Published:  23 July, 2019

Bladnoch Distillery has been reprimanded by the Scotch Whisky Association (SWA) for the sexist marketing of its True Scot brand.

The complaint related to images and text on the brand’s Instagram feed in connection with its ‘Don’t be told’ campaign.

The SWA’s independent complaints panel found a number of posts on the feed breached its code of practice. The breaches related to implied sexual success, demeaning images of women that went beyond generally accepted standards of good taste, and suggesting that to not drink alcohol was socially unacceptable.

An initial ruling by the SWA’s complaints committee in favour of the complainant earlier this year had been appealed by Bladnoch and referred to the independent panel for adjudication.

The initial complaint against Bladnoch had been brought by the Vinium Consultancy. The complaint said: “The brand’s Instagram account illustrates a repetitive habit of objectifying women through highly sexualized imagery, in some instances completely naked and without any relevance to the brand/industry.

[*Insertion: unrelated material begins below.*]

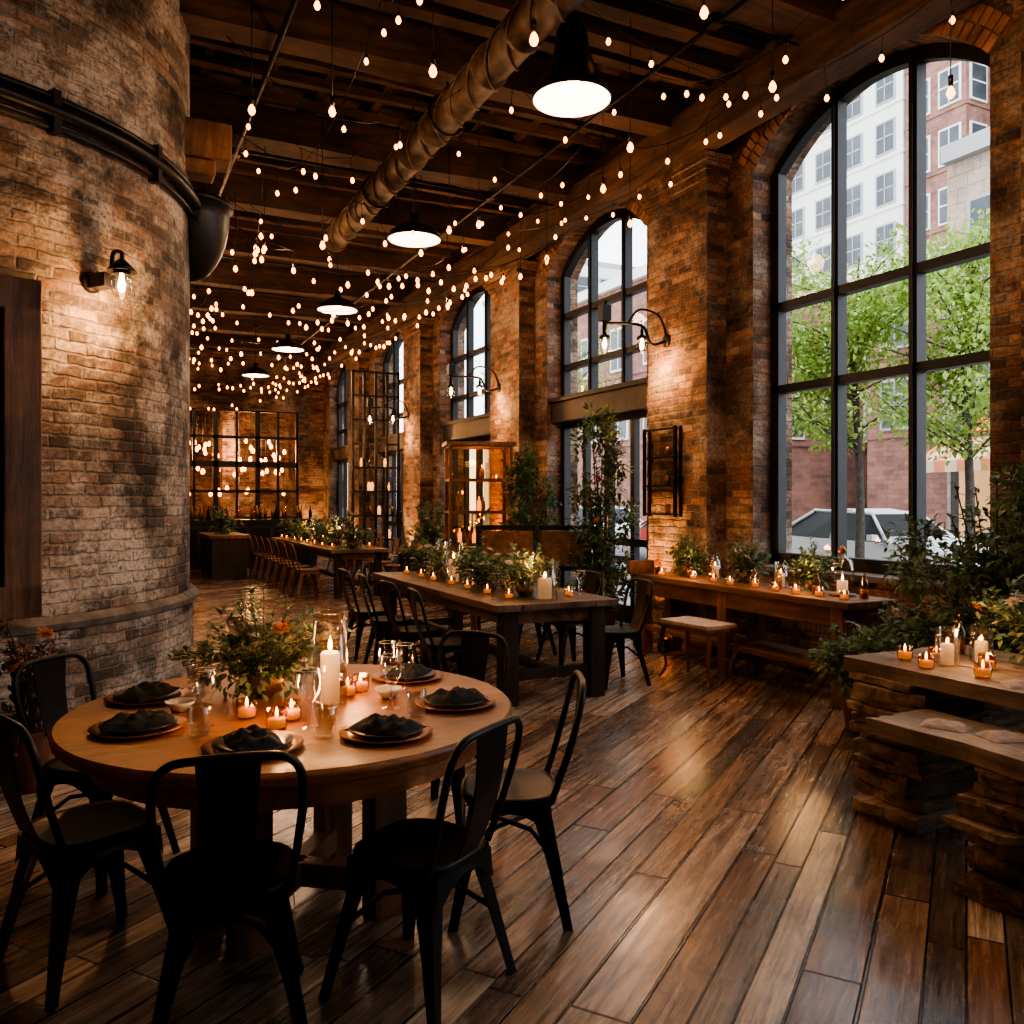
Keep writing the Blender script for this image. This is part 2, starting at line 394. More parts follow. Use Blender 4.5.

“This outdated message helps perpetuate the belief that women are sexual aspirations, rather than valued consumers and celebrated trades people.”

In its defence, Bladnoch had “wholeheartedly rejected” the suggestion that the campaign breached the SWA’s code of practice. “You will find that there is no explicit suggestion that the consumption of our whiskies enhance sexual capabilities, attractiveness, masculinity or femininity, or would lead to sexual activity or success,” it said.

“Pure Scot’s marketing is appropriate for a brand which aims to set itself apart from the competition by daring to be different and breaking the mould of what traditional whisky marketing looks like. We have engaged a variety of talented and positive models and brand partners who embody a lifestyle and aesthetic that encapsulates Pure Scot’s daring personality.”

Bladnoch removed the images in question while the complaints procedure was still underway.